Question

What is the value of \[^{7}{{P}_{2}}\]?

Answer 1

Hint: In this problem, we have to evaluate the given permutation. We know that permutation is defined as the arrangement of elements into a sequence or a linear order. The permutation means selection of things with the importance of order. It is denoted as \[^{n}{{P}_{r}}\]. Here we are given an expression, to find its permutation. We can use the permutation formula \[^{n}{{P}_{r}}=\dfrac{n!}{\left( n-r \right)!}\]. We can substitute the given values in the formula to find the answer.

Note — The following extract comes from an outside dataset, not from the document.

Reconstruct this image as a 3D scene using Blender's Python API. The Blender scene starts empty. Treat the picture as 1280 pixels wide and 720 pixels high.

Complete step-by-step solution:
We know that the given expression to be evaluated is,
\[^{7}{{P}_{2}}\]
We know that permutation is defined as the arrangement of elements into a sequence or a linear order. The permutation means selection of things with the importance of order. It is denoted as \[^{n}{{P}_{r}}\].
We know that the permutation formula that can be used to evaluate is,
 \[^{n}{{P}_{r}}=\dfrac{n!}{\left( n-r \right)!}\]
Where, \[^{n}{{P}_{r}}\] is the permutation, n is the total number of objects in the set, r is number of selected objects in a set.
From the given expression, we can see that, n = 7, r = 2.
We can now substitute the above values in the permutation formula, we get
\[{{\Rightarrow }^{7}}{{P}_{2}}=\dfrac{7!}{\left( 7-2 \right)!}=\dfrac{7\times 6\times 5\times 4\times 3\times 2\times 1}{5\times 4\times 3\times 2\times 1}\]
We can now simplify by cancelling the similar terms in the above step, we get
\[{{\Rightarrow }^{7}}{{P}_{2}}=7\times 6=42\]
Therefore, the answer is 42.

Note: We should remember that the formula for permutation is \[^{n}{{P}_{r}}=\dfrac{n!}{\left( n-r \right)!}\], Where, \[^{n}{{P}_{r}}\] is the permutation, n is the total number of objects in the set, r is number of selected objects in a set. We should also know that factorial is a function that multiplies a number by every number below it.